• **DIRECTION**
Where a line contains the string "Blender", copy that line.

Scene modeling code data
+--
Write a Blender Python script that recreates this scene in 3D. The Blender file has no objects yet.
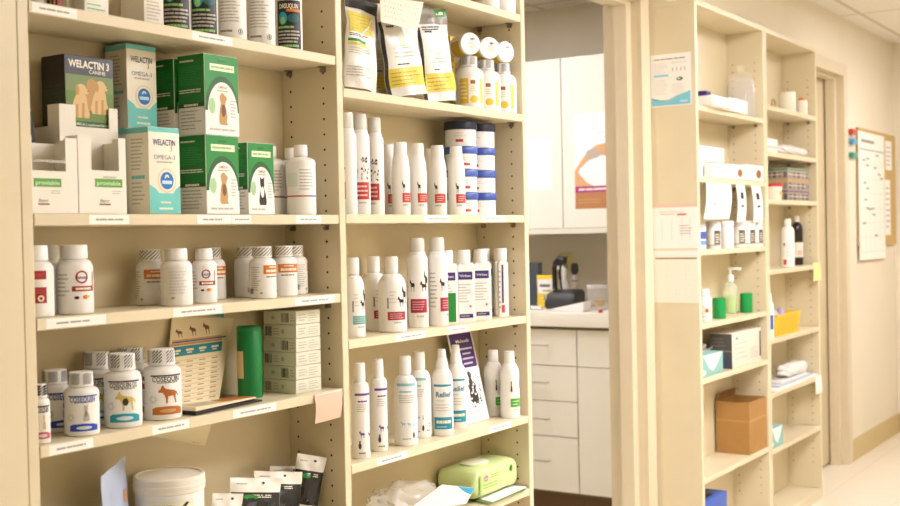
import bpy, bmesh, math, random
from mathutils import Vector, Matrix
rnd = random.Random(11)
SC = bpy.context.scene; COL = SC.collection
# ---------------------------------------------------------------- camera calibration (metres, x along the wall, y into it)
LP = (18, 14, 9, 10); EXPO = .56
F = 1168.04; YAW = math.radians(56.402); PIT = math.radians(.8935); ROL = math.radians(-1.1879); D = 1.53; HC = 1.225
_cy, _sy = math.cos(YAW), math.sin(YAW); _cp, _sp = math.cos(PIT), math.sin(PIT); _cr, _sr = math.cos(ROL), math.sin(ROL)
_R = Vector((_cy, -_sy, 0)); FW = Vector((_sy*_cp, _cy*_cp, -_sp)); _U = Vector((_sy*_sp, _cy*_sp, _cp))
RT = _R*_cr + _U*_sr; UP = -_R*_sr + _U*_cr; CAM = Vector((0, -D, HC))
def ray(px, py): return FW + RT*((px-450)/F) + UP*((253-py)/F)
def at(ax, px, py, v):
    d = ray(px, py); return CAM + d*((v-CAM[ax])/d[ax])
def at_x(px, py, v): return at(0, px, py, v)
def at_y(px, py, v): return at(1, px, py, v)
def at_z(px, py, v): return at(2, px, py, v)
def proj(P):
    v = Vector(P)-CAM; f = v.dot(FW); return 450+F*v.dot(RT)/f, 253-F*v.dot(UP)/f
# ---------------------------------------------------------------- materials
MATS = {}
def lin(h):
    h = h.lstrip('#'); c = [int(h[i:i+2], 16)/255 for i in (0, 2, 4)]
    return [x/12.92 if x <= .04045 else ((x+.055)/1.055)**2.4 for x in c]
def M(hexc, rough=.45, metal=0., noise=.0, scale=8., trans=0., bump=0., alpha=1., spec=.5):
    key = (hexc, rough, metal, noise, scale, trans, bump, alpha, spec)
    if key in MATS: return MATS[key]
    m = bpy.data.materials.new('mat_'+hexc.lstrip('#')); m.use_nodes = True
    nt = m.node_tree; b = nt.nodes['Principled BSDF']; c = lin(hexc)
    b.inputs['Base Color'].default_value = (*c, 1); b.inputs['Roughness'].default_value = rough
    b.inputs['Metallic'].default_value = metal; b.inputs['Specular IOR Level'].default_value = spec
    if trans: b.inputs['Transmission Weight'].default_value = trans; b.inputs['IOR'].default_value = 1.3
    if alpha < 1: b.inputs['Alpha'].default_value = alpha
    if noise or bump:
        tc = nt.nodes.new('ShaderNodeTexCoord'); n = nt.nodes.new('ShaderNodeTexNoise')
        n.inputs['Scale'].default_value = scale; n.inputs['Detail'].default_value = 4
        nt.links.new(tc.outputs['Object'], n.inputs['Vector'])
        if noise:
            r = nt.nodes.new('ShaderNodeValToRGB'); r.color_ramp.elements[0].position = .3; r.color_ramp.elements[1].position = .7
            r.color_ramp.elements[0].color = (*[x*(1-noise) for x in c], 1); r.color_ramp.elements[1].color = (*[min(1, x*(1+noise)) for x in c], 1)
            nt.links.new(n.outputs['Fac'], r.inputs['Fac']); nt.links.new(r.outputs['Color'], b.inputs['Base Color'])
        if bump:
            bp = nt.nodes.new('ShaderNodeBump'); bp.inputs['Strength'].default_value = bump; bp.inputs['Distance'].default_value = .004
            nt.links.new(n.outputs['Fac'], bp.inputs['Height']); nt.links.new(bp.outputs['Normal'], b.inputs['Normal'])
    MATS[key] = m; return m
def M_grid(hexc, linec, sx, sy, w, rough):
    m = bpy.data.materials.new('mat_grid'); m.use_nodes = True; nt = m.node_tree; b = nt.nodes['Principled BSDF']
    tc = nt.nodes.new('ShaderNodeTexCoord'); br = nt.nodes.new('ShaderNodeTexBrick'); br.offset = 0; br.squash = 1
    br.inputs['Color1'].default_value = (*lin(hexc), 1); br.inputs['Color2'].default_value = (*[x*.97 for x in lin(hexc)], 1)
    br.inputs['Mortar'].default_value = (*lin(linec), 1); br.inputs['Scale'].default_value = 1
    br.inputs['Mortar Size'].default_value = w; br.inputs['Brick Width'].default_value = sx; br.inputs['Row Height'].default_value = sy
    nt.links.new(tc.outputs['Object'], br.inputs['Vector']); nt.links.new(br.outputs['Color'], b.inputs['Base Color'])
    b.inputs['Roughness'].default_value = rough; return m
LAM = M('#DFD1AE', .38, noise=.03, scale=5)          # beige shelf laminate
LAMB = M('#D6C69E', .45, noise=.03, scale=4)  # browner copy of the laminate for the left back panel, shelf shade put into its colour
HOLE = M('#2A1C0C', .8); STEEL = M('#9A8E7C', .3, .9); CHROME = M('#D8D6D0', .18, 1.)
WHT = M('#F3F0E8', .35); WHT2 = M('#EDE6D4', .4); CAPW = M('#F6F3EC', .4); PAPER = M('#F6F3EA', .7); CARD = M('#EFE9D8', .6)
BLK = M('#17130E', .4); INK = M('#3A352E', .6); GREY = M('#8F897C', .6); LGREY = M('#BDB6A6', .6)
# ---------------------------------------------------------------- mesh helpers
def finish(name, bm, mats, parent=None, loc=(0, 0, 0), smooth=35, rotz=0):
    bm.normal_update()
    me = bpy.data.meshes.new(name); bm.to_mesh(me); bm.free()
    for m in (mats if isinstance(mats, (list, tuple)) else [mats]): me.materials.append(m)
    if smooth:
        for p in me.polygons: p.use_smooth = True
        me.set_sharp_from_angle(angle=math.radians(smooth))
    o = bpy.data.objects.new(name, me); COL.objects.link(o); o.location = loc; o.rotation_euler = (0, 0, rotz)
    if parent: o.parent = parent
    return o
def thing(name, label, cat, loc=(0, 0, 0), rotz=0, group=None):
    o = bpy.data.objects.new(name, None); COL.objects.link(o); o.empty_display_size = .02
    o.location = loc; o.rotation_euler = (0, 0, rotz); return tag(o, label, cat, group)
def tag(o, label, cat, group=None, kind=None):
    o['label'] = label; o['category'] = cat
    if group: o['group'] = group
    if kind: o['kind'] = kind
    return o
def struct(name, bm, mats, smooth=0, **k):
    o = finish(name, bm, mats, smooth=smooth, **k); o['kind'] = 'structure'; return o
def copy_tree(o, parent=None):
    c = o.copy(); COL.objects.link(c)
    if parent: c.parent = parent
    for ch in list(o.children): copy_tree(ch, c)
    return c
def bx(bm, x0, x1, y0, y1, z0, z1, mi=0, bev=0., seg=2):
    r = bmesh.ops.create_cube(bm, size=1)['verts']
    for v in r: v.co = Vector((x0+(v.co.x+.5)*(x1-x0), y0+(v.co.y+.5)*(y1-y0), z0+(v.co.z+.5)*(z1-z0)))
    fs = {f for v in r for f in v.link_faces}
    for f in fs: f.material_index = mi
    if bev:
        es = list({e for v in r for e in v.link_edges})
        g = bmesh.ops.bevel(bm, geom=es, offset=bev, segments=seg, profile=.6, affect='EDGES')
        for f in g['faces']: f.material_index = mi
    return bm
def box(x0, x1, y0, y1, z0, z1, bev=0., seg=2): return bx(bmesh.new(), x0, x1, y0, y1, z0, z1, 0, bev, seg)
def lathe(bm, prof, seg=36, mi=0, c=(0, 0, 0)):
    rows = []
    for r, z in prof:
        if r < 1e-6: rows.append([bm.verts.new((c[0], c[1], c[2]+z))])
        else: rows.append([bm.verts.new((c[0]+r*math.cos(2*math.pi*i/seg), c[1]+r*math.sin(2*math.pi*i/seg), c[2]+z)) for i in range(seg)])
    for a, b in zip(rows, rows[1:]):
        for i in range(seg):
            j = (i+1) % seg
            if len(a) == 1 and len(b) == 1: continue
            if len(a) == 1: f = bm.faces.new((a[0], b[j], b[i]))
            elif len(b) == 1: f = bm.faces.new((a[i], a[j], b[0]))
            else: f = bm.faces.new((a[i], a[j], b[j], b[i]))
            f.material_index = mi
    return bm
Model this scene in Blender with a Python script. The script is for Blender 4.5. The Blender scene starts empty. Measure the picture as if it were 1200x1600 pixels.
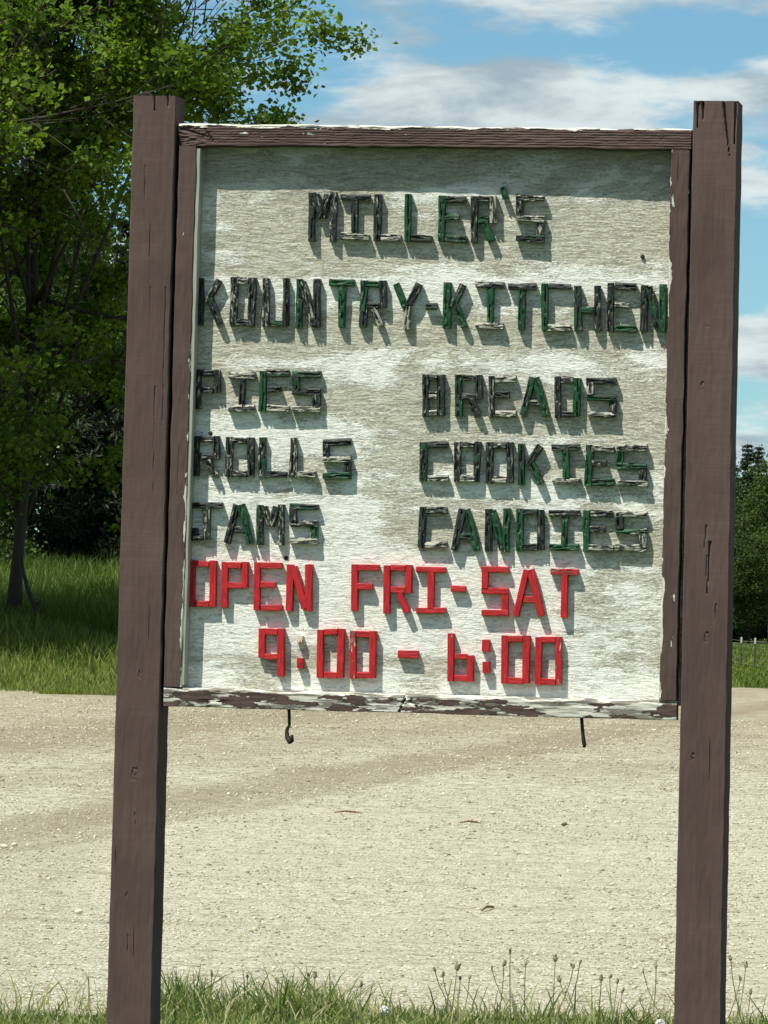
+--
• **COMPLETED TASK**
Write a Blender Python script that recreates this scene in 3D. The Blender file has no objects yet.
Model this scene in Blender with a Python script. The script is for Blender 4.5. The Blender scene starts empty. Measure the picture as if it were 1200x1600 pixels.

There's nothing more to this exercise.